Sérgio C. Buarque

Depois de alguns minutos de silêncio constrangedor no elevador, sem olhar para o lado, minha vizinha perguntou se eu era católico. Respondi que não e ela insistiu no interrogatório: “Qual é a sua religião”. Não tenho religião, respondi lacônico. A esta altura a vizinha começava a ficar assustada. “Assim, tipo, ateu?”, questionou agora me olhando de frente. Me senti um criminoso diante da vizinha inquisitória, mas confirmei: “É, sou ateu. É muito grave isso?”, perguntei. Ela ficou desconcertada mas terminou a conversa com um meio elogio. “Não, é que o senhor parece tão gentil, educado e generoso que eu ….”. O elevador parou no térreo, gentilmente dei passagem a ela, mas desferi o golpe final: “Sabe, acho que é porque sou ateu”.

Não sei por que disse aquilo, mas agora tenho motivos para acreditar na minha afirmação. Recente pesquisa da Universidade de Chicago concluiu que as crianças criadas em ambientes religiosos são menos propensas a ser generosas que aquelas que não tiveram a mesma formação. E mais, que existiria uma correlação inversa entre o altruísmo e a educação religiosa. O coordenador do estudo, o neurocientista e psicólogo Jean Decety, afirmou que pessoas menos religiosas são “notavelmente mais generosos” e têm uma tendência mais espontânea a ajudar o próximo que aqueles que receberam orientação religiosa em suas famílias.

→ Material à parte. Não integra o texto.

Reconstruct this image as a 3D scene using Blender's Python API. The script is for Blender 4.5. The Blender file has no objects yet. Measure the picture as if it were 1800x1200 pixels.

Ou, como disse o pesquisador, as crianças “mais altruístas vêm de famílias ateias e não religiosas”.

Menos surpreendente é o fato das pessoas com formação religiosa terem uma maior tendência à intolerância que os ateus, o que decorre da própria severidade no julgamento e no relacionamento com a diferença. O estudo mostrou que as crianças formadas em ambientes religiosos tendem a ser menos tolerantes e mais rígidas na condenação de comportamentos que considere inadequados, segundo a sua doutrina; o que se acentua pelo seu julgamento rigoroso e dogmático em relação às atitudes e comportamentos dos não religiosos.

O ateu pode ter também valores e princípios éticos, nem sempre diferentes dos religiosos, mas baseados em conceitos universais e laicos que falam igualmente de generosidade, tolerância, compaixão e gentileza. Aqueles ateus que incorporam estes sentimentos e princípios tendem a pratica-los sem qualquer expectativa de retribuição (nem na terra nem num inexistente paraíso) contando apenas com a simples satisfação pessoal pelo seu gesto e pelos seus eventuais resultados na sociedade e nas outras pessoas.